**WHAT TO PRODUCE:** List each line of the data in which the string "Blender" appears.

Scene script records:

────────

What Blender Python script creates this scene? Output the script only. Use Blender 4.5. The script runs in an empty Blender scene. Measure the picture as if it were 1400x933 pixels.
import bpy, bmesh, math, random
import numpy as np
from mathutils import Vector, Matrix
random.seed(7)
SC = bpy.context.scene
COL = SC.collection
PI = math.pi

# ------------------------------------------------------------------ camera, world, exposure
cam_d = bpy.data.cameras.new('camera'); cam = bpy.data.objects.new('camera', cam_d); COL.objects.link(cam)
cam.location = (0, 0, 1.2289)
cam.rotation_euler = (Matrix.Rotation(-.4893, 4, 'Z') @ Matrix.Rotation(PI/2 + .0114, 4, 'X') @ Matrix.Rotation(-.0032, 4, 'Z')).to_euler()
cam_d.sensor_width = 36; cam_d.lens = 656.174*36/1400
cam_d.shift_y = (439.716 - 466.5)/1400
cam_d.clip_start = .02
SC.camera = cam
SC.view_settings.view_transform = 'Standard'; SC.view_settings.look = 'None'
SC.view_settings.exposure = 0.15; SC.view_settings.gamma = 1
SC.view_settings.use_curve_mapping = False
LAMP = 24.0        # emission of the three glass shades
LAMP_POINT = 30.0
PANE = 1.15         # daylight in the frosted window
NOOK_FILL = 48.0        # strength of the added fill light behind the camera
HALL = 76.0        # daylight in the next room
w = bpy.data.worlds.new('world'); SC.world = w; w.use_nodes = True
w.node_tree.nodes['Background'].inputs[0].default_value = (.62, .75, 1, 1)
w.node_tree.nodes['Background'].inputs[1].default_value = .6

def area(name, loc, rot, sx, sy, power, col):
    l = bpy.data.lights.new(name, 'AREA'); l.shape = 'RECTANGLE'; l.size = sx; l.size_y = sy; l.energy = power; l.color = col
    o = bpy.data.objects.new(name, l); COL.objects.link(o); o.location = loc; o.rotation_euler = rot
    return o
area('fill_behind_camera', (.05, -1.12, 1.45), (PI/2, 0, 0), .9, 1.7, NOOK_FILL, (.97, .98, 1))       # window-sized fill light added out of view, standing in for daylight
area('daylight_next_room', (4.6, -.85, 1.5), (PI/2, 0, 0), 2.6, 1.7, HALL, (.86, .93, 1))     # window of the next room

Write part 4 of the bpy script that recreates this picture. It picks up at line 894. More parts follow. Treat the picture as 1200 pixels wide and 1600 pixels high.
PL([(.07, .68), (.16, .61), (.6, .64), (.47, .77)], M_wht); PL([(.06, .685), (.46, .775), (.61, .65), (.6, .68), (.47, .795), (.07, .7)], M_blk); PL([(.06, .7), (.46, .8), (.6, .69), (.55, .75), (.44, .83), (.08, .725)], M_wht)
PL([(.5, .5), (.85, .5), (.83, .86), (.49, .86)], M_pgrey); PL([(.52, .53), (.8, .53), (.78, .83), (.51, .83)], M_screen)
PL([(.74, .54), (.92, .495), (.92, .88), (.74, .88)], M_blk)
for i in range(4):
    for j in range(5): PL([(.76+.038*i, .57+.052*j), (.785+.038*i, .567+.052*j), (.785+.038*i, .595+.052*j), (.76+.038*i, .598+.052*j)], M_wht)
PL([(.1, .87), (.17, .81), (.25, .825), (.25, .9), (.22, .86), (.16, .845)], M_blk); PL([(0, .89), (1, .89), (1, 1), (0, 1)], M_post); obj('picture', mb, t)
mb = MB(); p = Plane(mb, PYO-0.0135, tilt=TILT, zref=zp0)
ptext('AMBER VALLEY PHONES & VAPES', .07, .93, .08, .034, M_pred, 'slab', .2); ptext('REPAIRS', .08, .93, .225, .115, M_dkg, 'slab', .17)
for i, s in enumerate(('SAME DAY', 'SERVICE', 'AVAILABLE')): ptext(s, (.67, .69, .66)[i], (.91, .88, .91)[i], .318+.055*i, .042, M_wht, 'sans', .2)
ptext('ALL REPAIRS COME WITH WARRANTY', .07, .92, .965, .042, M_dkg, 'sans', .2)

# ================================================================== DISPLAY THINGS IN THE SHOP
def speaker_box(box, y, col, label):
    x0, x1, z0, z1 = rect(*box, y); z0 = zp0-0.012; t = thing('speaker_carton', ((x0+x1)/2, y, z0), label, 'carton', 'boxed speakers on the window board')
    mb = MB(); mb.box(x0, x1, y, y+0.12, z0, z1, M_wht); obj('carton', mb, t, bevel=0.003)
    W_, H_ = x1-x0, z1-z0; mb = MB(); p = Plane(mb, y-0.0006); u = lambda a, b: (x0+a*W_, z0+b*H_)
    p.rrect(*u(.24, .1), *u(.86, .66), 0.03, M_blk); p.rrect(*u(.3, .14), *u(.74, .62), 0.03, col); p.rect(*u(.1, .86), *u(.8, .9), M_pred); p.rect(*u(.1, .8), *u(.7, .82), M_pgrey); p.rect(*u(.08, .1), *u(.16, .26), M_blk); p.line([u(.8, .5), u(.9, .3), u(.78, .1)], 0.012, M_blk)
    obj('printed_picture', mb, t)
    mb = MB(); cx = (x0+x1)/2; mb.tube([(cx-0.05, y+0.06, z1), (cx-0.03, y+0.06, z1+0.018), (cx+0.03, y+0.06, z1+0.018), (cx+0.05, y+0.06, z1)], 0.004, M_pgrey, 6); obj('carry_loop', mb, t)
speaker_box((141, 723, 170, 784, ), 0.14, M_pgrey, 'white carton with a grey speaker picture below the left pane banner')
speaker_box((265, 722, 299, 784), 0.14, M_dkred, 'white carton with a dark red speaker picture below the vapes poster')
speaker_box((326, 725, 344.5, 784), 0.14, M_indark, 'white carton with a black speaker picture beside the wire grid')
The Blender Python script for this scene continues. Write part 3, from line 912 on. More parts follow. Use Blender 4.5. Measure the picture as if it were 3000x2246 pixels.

────────

**OUTPUT OF THE TASK:**
What Blender Python script creates this scene? Output the script only. Use Blender 4.5. The script runs in an empty Blender scene. Measure the picture as if it were 1400x933 pixels.
The Blender Python script for this scene continues. Write part 3, from line 912 on. More parts follow. Use Blender 4.5. Measure the picture as if it were 3000x2246 pixels.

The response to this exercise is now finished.